# [What the task asks]
Copy all the material that follows, keeping every character the same.

# [Information provided]
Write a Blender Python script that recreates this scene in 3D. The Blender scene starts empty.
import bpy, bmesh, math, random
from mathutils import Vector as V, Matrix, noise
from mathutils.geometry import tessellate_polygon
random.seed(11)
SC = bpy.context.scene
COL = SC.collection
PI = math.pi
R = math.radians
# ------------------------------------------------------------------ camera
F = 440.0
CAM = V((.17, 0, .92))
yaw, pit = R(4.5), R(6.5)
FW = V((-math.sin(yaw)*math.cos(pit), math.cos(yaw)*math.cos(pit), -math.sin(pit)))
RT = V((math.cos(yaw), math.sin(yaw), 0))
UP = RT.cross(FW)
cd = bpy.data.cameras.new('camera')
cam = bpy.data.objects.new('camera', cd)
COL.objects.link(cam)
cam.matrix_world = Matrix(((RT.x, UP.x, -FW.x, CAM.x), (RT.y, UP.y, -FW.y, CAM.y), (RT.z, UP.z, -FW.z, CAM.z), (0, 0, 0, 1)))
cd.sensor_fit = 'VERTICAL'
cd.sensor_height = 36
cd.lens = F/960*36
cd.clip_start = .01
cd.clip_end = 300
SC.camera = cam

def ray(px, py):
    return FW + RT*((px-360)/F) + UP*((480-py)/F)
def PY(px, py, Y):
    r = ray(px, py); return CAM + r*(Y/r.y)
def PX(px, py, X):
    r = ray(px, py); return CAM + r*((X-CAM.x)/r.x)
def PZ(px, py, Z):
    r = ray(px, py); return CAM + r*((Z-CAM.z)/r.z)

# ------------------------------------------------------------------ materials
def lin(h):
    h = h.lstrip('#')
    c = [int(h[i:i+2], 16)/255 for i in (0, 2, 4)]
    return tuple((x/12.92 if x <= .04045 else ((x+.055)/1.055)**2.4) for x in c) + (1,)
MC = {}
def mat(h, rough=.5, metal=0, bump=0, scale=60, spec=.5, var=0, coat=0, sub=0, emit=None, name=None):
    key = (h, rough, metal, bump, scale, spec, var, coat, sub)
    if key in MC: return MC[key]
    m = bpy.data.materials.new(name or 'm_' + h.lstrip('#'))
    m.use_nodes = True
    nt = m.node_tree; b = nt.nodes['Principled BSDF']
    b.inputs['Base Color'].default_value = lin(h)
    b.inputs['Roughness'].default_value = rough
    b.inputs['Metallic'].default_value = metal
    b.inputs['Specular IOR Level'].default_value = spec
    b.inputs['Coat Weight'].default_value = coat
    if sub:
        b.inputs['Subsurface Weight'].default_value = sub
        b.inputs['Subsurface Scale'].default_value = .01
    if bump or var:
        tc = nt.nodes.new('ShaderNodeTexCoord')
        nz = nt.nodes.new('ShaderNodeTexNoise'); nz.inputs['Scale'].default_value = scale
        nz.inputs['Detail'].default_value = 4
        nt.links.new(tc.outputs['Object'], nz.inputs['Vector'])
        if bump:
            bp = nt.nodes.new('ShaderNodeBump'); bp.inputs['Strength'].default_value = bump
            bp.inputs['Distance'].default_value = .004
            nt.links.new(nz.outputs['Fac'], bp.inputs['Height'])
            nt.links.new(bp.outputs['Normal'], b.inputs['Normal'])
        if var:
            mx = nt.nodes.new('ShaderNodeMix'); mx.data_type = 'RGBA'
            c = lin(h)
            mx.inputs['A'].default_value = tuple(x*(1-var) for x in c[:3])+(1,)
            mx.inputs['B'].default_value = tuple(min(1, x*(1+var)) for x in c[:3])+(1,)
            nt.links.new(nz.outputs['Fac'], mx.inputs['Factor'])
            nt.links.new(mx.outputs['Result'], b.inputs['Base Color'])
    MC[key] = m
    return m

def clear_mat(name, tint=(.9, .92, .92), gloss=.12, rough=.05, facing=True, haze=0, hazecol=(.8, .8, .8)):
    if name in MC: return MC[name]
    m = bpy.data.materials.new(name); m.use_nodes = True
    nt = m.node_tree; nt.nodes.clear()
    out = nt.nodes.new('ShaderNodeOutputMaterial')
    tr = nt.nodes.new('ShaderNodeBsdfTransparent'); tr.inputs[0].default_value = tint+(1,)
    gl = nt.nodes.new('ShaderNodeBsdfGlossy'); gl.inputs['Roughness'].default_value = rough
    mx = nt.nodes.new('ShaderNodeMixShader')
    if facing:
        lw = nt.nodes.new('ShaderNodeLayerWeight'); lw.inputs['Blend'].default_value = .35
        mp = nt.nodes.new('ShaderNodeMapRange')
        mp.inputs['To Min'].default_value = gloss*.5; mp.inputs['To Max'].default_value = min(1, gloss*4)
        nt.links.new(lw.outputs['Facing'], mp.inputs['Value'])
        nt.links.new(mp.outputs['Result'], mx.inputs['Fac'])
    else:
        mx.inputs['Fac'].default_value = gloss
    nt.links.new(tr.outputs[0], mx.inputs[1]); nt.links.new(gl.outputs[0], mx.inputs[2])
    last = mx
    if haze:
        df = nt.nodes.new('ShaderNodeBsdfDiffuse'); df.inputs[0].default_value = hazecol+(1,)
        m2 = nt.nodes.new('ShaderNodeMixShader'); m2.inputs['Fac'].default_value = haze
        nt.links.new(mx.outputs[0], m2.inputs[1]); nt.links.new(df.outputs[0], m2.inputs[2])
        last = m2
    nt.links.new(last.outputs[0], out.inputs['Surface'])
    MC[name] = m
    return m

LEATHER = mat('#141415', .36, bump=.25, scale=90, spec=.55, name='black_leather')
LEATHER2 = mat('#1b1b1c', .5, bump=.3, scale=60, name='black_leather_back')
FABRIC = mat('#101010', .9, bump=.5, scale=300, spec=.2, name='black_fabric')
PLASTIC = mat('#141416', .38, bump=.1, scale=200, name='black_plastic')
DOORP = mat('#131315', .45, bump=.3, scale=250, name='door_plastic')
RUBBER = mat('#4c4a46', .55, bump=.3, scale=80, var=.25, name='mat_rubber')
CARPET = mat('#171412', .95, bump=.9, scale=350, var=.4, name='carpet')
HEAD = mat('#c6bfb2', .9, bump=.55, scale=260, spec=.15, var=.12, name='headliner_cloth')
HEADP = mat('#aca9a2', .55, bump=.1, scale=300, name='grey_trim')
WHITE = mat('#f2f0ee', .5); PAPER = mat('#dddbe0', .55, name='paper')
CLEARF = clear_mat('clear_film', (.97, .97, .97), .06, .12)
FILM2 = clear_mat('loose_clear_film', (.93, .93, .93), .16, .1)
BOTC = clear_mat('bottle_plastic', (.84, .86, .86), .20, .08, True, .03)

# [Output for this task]
Write a Blender Python script that recreates this scene in 3D. The Blender scene starts empty.
import bpy, bmesh, math, random
from mathutils import Vector as V, Matrix, noise
from mathutils.geometry import tessellate_polygon
random.seed(11)
SC = bpy.context.scene
COL = SC.collection
PI = math.pi
R = math.radians
# ------------------------------------------------------------------ camera
F = 440.0
CAM = V((.17, 0, .92))
yaw, pit = R(4.5), R(6.5)
FW = V((-math.sin(yaw)*math.cos(pit), math.cos(yaw)*math.cos(pit), -math.sin(pit)))
RT = V((math.cos(yaw), math.sin(yaw), 0))
UP = RT.cross(FW)
cd = bpy.data.cameras.new('camera')
cam = bpy.data.objects.new('camera', cd)
COL.objects.link(cam)
cam.matrix_world = Matrix(((RT.x, UP.x, -FW.x, CAM.x), (RT.y, UP.y, -FW.y, CAM.y), (RT.z, UP.z, -FW.z, CAM.z), (0, 0, 0, 1)))
cd.sensor_fit = 'VERTICAL'
cd.sensor_height = 36
cd.lens = F/960*36
cd.clip_start = .01
cd.clip_end = 300
SC.camera = cam

def ray(px, py):
    return FW + RT*((px-360)/F) + UP*((480-py)/F)
def PY(px, py, Y):
    r = ray(px, py); return CAM + r*(Y/r.y)
def PX(px, py, X):
    r = ray(px, py); return CAM + r*((X-CAM.x)/r.x)
def PZ(px, py, Z):
    r = ray(px, py); return CAM + r*((Z-CAM.z)/r.z)

# ------------------------------------------------------------------ materials
def lin(h):
    h = h.lstrip('#')
    c = [int(h[i:i+2], 16)/255 for i in (0, 2, 4)]
    return tuple((x/12.92 if x <= .04045 else ((x+.055)/1.055)**2.4) for x in c) + (1,)
MC = {}
def mat(h, rough=.5, metal=0, bump=0, scale=60, spec=.5, var=0, coat=0, sub=0, emit=None, name=None):
    key = (h, rough, metal, bump, scale, spec, var, coat, sub)
    if key in MC: return MC[key]
    m = bpy.data.materials.new(name or 'm_' + h.lstrip('#'))
    m.use_nodes = True
    nt = m.node_tree; b = nt.nodes['Principled BSDF']
    b.inputs['Base Color'].default_value = lin(h)
    b.inputs['Roughness'].default_value = rough
    b.inputs['Metallic'].default_value = metal
    b.inputs['Specular IOR Level'].default_value = spec
    b.inputs['Coat Weight'].default_value = coat
    if sub:
        b.inputs['Subsurface Weight'].default_value = sub
        b.inputs['Subsurface Scale'].default_value = .01
    if bump or var:
        tc = nt.nodes.new('ShaderNodeTexCoord')
        nz = nt.nodes.new('ShaderNodeTexNoise'); nz.inputs['Scale'].default_value = scale
        nz.inputs['Detail'].default_value = 4
        nt.links.new(tc.outputs['Object'], nz.inputs['Vector'])
        if bump:
            bp = nt.nodes.new('ShaderNodeBump'); bp.inputs['Strength'].default_value = bump
            bp.inputs['Distance'].default_value = .004
            nt.links.new(nz.outputs['Fac'], bp.inputs['Height'])
            nt.links.new(bp.outputs['Normal'], b.inputs['Normal'])
        if var:
            mx = nt.nodes.new('ShaderNodeMix'); mx.data_type = 'RGBA'
            c = lin(h)
            mx.inputs['A'].default_value = tuple(x*(1-var) for x in c[:3])+(1,)
            mx.inputs['B'].default_value = tuple(min(1, x*(1+var)) for x in c[:3])+(1,)
            nt.links.new(nz.outputs['Fac'], mx.inputs['Factor'])
            nt.links.new(mx.outputs['Result'], b.inputs['Base Color'])
    MC[key] = m
    return m

def clear_mat(name, tint=(.9, .92, .92), gloss=.12, rough=.05, facing=True, haze=0, hazecol=(.8, .8, .8)):
    if name in MC: return MC[name]
    m = bpy.data.materials.new(name); m.use_nodes = True
    nt = m.node_tree; nt.nodes.clear()
    out = nt.nodes.new('ShaderNodeOutputMaterial')
    tr = nt.nodes.new('ShaderNodeBsdfTransparent'); tr.inputs[0].default_value = tint+(1,)
    gl = nt.nodes.new('ShaderNodeBsdfGlossy'); gl.inputs['Roughness'].default_value = rough
    mx = nt.nodes.new('ShaderNodeMixShader')
    if facing:
        lw = nt.nodes.new('ShaderNodeLayerWeight'); lw.inputs['Blend'].default_value = .35
        mp = nt.nodes.new('ShaderNodeMapRange')
        mp.inputs['To Min'].default_value = gloss*.5; mp.inputs['To Max'].default_value = min(1, gloss*4)
        nt.links.new(lw.outputs['Facing'], mp.inputs['Value'])
        nt.links.new(mp.outputs['Result'], mx.inputs['Fac'])
    else:
        mx.inputs['Fac'].default_value = gloss
    nt.links.new(tr.outputs[0], mx.inputs[1]); nt.links.new(gl.outputs[0], mx.inputs[2])
    last = mx
    if haze:
        df = nt.nodes.new('ShaderNodeBsdfDiffuse'); df.inputs[0].default_value = hazecol+(1,)
        m2 = nt.nodes.new('ShaderNodeMixShader'); m2.inputs['Fac'].default_value = haze
        nt.links.new(mx.outputs[0], m2.inputs[1]); nt.links.new(df.outputs[0], m2.inputs[2])
        last = m2
    nt.links.new(last.outputs[0], out.inputs['Surface'])
    MC[name] = m
    return m

LEATHER = mat('#141415', .36, bump=.25, scale=90, spec=.55, name='black_leather')
LEATHER2 = mat('#1b1b1c', .5, bump=.3, scale=60, name='black_leather_back')
FABRIC = mat('#101010', .9, bump=.5, scale=300, spec=.2, name='black_fabric')
PLASTIC = mat('#141416', .38, bump=.1, scale=200, name='black_plastic')
DOORP = mat('#131315', .45, bump=.3, scale=250, name='door_plastic')
RUBBER = mat('#4c4a46', .55, bump=.3, scale=80, var=.25, name='mat_rubber')
CARPET = mat('#171412', .95, bump=.9, scale=350, var=.4, name='carpet')
HEAD = mat('#c6bfb2', .9, bump=.55, scale=260, spec=.15, var=.12, name='headliner_cloth')
HEADP = mat('#aca9a2', .55, bump=.1, scale=300, name='grey_trim')
WHITE = mat('#f2f0ee', .5); PAPER = mat('#dddbe0', .55, name='paper')
CLEARF = clear_mat('clear_film', (.97, .97, .97), .06, .12)
FILM2 = clear_mat('loose_clear_film', (.93, .93, .93), .16, .1)
BOTC = clear_mat('bottle_plastic', (.84, .86, .86), .20, .08, True, .03)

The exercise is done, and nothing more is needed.